The plot relates to Brahmin priests and priestesses. It is set in Benares in the year 1500 and the story derives from a work by Casimira Delavigne. There are opportunities for some florid choral scenes, ballet music, and four big solo singing platforms in an opera divided schematically into a prologue and three acts, and, broadly, somewhat on Verdian lines.
The most impressive music, ironically, is to be located in the orchestral introduction, the ballet sections and in a few of the vocal scenes. If this suggests that the opera is something of a failure, I have to say that it is. The bold national-ceremonial Act I introduction whets the appetite, but too much of the action is static, and the text requires a fair degree of exegesis which would have been better spent constructing attractive ensembles and memorable vocal lines, of which there are, unfortunately, precious few.

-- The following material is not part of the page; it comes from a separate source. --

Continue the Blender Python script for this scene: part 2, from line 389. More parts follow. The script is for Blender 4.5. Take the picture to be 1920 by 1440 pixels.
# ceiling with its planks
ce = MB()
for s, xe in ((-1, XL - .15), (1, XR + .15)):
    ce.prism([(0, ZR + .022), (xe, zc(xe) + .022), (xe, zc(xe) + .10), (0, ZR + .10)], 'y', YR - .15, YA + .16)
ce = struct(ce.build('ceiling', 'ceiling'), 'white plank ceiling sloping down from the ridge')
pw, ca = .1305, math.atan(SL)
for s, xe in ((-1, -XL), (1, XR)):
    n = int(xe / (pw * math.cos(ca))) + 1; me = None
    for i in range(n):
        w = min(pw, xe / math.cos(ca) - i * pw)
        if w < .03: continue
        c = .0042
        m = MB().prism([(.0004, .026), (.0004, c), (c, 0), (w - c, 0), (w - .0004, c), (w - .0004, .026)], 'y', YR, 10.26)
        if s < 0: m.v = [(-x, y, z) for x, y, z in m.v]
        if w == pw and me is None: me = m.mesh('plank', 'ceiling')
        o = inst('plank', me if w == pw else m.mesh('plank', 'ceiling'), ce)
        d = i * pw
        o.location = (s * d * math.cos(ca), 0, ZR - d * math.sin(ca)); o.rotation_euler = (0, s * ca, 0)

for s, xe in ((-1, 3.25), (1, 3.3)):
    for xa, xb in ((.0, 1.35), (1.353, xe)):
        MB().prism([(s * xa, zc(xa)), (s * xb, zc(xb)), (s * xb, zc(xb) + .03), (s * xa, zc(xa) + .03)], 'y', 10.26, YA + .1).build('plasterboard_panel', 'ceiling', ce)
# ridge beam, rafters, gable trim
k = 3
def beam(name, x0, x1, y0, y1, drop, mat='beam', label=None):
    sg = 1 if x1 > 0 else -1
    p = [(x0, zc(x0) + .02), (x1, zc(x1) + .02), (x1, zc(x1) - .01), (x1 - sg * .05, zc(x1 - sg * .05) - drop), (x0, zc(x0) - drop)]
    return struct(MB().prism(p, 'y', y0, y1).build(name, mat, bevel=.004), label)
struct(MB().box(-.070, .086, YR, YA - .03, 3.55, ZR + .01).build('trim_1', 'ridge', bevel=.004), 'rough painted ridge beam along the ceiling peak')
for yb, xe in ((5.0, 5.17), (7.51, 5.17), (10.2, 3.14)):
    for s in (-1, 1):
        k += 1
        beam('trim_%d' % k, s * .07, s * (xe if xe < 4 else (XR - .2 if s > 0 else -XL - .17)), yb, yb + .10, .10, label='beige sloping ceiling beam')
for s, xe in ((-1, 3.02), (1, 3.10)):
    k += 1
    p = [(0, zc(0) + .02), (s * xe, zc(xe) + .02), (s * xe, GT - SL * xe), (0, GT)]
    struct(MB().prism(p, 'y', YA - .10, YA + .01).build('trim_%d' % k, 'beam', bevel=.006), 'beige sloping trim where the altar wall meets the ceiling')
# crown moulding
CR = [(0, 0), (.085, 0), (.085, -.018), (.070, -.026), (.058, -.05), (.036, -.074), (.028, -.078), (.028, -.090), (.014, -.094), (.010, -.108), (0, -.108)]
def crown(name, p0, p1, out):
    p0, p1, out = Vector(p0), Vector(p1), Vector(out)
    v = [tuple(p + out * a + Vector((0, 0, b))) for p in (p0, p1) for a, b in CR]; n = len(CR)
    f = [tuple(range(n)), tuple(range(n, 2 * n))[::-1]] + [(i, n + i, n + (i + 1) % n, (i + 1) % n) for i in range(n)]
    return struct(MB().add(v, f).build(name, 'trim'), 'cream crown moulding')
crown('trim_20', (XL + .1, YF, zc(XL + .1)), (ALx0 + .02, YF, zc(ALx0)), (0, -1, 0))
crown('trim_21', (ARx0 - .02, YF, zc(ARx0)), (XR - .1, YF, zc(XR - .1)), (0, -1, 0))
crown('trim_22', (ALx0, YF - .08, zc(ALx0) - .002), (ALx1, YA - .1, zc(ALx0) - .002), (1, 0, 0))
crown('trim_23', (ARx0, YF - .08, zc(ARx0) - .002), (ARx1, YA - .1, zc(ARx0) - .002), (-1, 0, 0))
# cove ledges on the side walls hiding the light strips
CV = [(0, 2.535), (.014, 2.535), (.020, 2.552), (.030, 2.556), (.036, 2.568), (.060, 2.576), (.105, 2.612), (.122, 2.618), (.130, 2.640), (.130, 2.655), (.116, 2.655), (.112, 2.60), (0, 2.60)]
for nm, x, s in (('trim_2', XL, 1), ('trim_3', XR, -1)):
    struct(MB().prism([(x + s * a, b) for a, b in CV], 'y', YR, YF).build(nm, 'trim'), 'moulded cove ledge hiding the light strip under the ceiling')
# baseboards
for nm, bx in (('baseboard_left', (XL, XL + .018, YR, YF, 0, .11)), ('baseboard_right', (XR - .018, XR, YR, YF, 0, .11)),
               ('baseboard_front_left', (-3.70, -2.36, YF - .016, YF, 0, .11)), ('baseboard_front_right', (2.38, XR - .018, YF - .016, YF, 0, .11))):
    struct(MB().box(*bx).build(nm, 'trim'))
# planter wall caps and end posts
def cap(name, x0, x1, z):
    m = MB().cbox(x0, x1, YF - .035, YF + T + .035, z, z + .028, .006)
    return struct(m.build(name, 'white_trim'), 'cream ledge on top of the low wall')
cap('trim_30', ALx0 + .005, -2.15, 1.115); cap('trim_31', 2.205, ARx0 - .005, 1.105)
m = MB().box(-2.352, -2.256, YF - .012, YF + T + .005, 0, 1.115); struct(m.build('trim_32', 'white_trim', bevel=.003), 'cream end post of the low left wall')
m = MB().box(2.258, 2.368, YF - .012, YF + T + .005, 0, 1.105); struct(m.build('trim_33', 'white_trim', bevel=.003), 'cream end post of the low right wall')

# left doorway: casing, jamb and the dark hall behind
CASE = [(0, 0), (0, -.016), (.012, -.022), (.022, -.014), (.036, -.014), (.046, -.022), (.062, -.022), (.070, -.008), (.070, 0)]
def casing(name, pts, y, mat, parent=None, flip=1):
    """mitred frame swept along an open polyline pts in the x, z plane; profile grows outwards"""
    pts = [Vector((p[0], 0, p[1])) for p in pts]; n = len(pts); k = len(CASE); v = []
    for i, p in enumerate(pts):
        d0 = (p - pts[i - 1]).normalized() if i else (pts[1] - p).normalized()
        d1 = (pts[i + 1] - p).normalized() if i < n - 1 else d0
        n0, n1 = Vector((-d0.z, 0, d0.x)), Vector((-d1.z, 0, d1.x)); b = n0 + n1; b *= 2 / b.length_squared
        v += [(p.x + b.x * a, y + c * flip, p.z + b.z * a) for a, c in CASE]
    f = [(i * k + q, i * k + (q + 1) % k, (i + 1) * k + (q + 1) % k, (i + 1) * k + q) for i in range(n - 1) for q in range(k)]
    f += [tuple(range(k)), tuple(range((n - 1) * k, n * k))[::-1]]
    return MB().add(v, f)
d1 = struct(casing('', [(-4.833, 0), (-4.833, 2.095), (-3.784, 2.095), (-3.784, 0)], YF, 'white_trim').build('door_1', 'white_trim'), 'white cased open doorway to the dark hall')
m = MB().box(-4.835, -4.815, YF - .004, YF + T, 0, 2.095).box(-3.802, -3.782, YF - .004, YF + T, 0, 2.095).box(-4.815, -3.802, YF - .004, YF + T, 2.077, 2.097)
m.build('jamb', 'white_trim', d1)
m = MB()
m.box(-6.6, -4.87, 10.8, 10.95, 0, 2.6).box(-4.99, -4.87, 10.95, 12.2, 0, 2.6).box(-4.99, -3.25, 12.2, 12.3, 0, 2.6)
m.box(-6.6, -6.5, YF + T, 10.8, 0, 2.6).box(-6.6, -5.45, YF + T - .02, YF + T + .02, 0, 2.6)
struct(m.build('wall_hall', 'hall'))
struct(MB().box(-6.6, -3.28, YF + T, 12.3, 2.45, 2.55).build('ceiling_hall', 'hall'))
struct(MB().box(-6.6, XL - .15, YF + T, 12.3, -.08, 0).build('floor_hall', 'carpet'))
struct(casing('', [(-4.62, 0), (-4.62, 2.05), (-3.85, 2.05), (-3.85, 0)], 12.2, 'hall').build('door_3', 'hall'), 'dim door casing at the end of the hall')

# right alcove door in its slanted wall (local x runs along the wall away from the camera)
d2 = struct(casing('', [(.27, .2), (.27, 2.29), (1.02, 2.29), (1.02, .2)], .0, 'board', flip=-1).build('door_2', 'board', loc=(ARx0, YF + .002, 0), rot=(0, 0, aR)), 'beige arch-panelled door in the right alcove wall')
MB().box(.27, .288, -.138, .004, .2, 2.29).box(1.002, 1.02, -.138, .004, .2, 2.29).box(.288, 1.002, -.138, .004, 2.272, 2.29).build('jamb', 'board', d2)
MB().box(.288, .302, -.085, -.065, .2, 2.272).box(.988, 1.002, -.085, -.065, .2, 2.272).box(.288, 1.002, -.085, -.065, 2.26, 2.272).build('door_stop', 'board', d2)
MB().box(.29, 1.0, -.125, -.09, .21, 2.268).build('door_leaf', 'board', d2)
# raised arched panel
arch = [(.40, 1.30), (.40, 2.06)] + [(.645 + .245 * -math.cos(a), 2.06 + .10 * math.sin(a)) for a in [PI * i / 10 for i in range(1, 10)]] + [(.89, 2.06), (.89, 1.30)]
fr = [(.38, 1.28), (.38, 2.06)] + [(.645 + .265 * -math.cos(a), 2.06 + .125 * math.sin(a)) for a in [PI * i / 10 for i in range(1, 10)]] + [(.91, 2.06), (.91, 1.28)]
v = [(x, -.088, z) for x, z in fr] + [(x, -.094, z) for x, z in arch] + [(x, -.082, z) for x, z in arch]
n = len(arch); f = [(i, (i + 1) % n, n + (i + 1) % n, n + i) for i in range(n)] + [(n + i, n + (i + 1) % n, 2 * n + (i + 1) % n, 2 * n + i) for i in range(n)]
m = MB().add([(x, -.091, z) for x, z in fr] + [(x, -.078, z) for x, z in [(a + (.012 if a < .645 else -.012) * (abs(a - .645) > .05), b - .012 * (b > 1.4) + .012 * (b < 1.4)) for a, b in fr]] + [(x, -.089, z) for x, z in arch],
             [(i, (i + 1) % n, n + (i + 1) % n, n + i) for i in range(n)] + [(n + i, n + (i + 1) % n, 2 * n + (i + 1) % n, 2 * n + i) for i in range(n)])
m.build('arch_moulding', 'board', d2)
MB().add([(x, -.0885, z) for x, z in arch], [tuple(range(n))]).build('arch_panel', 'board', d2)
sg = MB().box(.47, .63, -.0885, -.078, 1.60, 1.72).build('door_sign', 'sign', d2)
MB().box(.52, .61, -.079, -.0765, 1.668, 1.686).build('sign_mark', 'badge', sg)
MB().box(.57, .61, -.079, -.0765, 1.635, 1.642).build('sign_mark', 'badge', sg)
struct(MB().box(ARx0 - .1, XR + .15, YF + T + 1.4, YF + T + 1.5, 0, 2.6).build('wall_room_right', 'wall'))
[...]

Andrej Lampert makes an impression as Ratef, especially in his Act I Prologue scene, and Tomasz Kuk, as Idamor, a warrior chieftain, has good heft. Some of the choruses are attractive - not least that in the second scene of the so-called Picture No.1 - which follows the First Act, in which the strong percussion adds spice to the not unappealing jog-trotting vocal line. The duets Moniuszko espouses - try that in the Picture No.1 - have a decidedly hand-me-down Italiana quality, a sub-Verdian striving that seems more gestural than genuine. The chorus in the second Picture is decidedly by-the-motions. And when the composer does trust his instincts and utilises Polish folkloric material, which he does in the third scene of Act 2, it regrettably doesn’t advance the musical argument and blunts the theatrical thrust. There are hints of a Smetana influence hereabouts.
The performances are by and large decent, though not outstanding. Conductor Warcislaw Kunc directs briskly but not brusquely, and the recording is perfectly serviceable, but having recently reviewed Moniuszko’s songs and having listened again to his better known operatic works, Paria really is for specialised collectors of the composer’s oeuvre.